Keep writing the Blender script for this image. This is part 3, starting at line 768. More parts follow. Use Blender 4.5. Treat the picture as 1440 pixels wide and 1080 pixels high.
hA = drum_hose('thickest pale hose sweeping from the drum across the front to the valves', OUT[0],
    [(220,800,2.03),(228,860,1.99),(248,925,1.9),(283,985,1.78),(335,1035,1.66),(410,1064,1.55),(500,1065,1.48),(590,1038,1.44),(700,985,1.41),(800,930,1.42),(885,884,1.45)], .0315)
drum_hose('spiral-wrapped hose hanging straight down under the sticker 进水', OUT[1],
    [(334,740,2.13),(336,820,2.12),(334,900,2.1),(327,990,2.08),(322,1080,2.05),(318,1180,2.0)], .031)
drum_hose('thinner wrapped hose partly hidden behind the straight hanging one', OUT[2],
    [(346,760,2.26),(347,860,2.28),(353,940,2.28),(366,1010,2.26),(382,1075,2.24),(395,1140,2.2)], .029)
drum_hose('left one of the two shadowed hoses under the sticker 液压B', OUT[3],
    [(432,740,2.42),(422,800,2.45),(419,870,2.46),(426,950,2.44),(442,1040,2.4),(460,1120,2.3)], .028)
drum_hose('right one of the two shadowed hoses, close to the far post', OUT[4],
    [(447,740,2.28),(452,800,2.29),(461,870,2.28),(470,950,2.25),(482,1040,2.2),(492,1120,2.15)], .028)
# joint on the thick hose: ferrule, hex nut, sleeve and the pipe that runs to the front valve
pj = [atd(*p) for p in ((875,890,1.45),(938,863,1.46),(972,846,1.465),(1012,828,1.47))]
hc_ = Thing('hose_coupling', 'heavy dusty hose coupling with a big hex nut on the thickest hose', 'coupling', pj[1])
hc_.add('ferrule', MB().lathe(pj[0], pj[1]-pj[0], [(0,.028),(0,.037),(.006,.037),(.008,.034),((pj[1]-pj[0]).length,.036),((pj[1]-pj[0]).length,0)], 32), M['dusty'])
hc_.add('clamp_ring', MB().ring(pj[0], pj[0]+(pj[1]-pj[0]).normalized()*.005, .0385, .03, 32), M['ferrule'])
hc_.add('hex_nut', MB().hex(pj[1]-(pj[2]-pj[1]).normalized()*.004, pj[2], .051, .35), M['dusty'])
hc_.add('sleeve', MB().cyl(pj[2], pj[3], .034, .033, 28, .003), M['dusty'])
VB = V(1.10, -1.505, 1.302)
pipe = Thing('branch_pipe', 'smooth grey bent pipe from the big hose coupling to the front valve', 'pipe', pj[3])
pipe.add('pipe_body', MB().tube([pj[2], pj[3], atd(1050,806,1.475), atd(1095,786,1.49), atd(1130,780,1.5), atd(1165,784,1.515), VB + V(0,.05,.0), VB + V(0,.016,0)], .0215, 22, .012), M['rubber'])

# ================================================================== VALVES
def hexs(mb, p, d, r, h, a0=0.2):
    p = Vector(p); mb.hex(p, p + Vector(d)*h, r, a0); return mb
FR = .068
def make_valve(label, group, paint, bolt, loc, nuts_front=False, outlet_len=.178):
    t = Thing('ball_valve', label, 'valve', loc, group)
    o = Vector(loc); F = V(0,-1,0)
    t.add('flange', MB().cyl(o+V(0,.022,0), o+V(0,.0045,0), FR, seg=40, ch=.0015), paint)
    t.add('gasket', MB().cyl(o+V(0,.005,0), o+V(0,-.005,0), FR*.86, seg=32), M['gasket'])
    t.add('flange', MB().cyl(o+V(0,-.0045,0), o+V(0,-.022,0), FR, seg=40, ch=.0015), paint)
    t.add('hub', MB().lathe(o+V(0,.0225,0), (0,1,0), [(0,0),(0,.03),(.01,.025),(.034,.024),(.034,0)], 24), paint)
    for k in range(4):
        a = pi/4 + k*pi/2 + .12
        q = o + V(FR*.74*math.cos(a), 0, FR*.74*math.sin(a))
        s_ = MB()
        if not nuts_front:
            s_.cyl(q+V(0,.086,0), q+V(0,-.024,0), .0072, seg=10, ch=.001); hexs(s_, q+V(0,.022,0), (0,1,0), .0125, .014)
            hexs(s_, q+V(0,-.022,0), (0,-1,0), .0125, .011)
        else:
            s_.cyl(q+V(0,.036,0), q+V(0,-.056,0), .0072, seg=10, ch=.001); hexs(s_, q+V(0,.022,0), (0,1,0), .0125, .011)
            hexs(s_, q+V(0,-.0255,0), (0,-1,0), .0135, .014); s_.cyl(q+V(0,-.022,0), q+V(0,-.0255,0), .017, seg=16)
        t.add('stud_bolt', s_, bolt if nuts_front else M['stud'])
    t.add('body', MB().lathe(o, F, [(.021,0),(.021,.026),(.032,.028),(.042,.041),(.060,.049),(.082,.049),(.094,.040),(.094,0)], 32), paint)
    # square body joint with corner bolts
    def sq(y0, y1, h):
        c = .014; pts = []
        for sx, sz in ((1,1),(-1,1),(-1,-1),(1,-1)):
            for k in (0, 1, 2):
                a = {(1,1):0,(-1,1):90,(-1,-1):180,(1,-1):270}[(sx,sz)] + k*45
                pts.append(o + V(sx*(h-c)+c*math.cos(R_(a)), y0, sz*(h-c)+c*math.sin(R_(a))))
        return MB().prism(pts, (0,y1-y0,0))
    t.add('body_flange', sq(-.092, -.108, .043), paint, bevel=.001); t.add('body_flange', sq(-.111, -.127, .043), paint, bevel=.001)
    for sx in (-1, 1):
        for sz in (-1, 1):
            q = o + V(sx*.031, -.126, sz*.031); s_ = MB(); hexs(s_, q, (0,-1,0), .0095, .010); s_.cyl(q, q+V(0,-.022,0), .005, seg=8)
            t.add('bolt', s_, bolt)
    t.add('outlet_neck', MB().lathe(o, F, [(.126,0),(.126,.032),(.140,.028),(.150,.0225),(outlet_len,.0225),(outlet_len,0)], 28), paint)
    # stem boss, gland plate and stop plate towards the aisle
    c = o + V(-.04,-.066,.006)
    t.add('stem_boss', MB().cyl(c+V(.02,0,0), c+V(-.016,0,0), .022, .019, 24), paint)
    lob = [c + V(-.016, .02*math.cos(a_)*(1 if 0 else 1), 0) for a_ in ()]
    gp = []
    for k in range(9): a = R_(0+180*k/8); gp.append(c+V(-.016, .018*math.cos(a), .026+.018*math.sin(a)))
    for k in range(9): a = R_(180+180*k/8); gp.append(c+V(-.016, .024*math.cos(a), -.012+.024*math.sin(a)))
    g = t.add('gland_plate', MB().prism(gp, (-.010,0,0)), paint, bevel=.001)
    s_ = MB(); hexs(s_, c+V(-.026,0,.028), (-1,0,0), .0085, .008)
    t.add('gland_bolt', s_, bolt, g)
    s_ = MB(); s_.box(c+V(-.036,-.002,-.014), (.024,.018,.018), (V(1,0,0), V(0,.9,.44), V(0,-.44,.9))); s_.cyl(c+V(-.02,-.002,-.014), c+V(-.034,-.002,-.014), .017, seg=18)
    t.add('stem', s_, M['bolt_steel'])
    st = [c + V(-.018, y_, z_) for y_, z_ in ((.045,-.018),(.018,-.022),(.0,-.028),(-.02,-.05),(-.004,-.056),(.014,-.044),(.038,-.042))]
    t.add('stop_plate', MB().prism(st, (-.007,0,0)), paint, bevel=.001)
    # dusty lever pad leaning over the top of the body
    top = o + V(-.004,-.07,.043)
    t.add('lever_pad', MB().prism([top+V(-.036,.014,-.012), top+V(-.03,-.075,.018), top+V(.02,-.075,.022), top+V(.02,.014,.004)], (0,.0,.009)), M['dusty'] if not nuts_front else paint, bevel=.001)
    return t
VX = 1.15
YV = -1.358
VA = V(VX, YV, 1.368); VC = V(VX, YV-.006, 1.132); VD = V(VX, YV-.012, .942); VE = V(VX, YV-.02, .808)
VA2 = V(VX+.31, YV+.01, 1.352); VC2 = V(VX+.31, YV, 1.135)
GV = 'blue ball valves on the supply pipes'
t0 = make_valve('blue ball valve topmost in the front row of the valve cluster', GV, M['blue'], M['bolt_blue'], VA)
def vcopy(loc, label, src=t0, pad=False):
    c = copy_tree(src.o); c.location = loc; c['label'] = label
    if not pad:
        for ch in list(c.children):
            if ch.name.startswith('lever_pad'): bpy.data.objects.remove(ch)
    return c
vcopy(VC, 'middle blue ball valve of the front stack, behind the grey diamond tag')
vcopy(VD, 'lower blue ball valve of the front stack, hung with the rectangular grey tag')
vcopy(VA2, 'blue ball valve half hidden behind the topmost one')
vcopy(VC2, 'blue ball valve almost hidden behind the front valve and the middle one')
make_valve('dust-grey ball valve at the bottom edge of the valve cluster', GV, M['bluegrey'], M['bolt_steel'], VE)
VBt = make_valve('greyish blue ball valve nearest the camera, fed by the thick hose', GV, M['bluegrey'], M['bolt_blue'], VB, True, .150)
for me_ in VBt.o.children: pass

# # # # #

Aim of the task: Everything from the first line above up to and including the line that contains "22, .012), M['rubber'])" should be printed exactly; please print only that.

Written answer:
Keep writing the Blender script for this image. This is part 3, starting at line 768. More parts follow. Use Blender 4.5. Treat the picture as 1440 pixels wide and 1080 pixels high.
hA = drum_hose('thickest pale hose sweeping from the drum across the front to the valves', OUT[0],
    [(220,800,2.03),(228,860,1.99),(248,925,1.9),(283,985,1.78),(335,1035,1.66),(410,1064,1.55),(500,1065,1.48),(590,1038,1.44),(700,985,1.41),(800,930,1.42),(885,884,1.45)], .0315)
drum_hose('spiral-wrapped hose hanging straight down under the sticker 进水', OUT[1],
    [(334,740,2.13),(336,820,2.12),(334,900,2.1),(327,990,2.08),(322,1080,2.05),(318,1180,2.0)], .031)
drum_hose('thinner wrapped hose partly hidden behind the straight hanging one', OUT[2],
    [(346,760,2.26),(347,860,2.28),(353,940,2.28),(366,1010,2.26),(382,1075,2.24),(395,1140,2.2)], .029)
drum_hose('left one of the two shadowed hoses under the sticker 液压B', OUT[3],
    [(432,740,2.42),(422,800,2.45),(419,870,2.46),(426,950,2.44),(442,1040,2.4),(460,1120,2.3)], .028)
drum_hose('right one of the two shadowed hoses, close to the far post', OUT[4],
    [(447,740,2.28),(452,800,2.29),(461,870,2.28),(470,950,2.25),(482,1040,2.2),(492,1120,2.15)], .028)
# joint on the thick hose: ferrule, hex nut, sleeve and the pipe that runs to the front valve
pj = [atd(*p) for p in ((875,890,1.45),(938,863,1.46),(972,846,1.465),(1012,828,1.47))]
hc_ = Thing('hose_coupling', 'heavy dusty hose coupling with a big hex nut on the thickest hose', 'coupling', pj[1])
hc_.add('ferrule', MB().lathe(pj[0], pj[1]-pj[0], [(0,.028),(0,.037),(.006,.037),(.008,.034),((pj[1]-pj[0]).length,.036),((pj[1]-pj[0]).length,0)], 32), M['dusty'])
hc_.add('clamp_ring', MB().ring(pj[0], pj[0]+(pj[1]-pj[0]).normalized()*.005, .0385, .03, 32), M['ferrule'])
hc_.add('hex_nut', MB().hex(pj[1]-(pj[2]-pj[1]).normalized()*.004, pj[2], .051, .35), M['dusty'])
hc_.add('sleeve', MB().cyl(pj[2], pj[3], .034, .033, 28, .003), M['dusty'])
VB = V(1.10, -1.505, 1.302)
pipe = Thing('branch_pipe', 'smooth grey bent pipe from the big hose coupling to the front valve', 'pipe', pj[3])
pipe.add('pipe_body', MB().tube([pj[2], pj[3], atd(1050,806,1.475), atd(1095,786,1.49), atd(1130,780,1.5), atd(1165,784,1.515), VB + V(0,.05,.0), VB + V(0,.016,0)], .0215, 22, .012), M['rubber'])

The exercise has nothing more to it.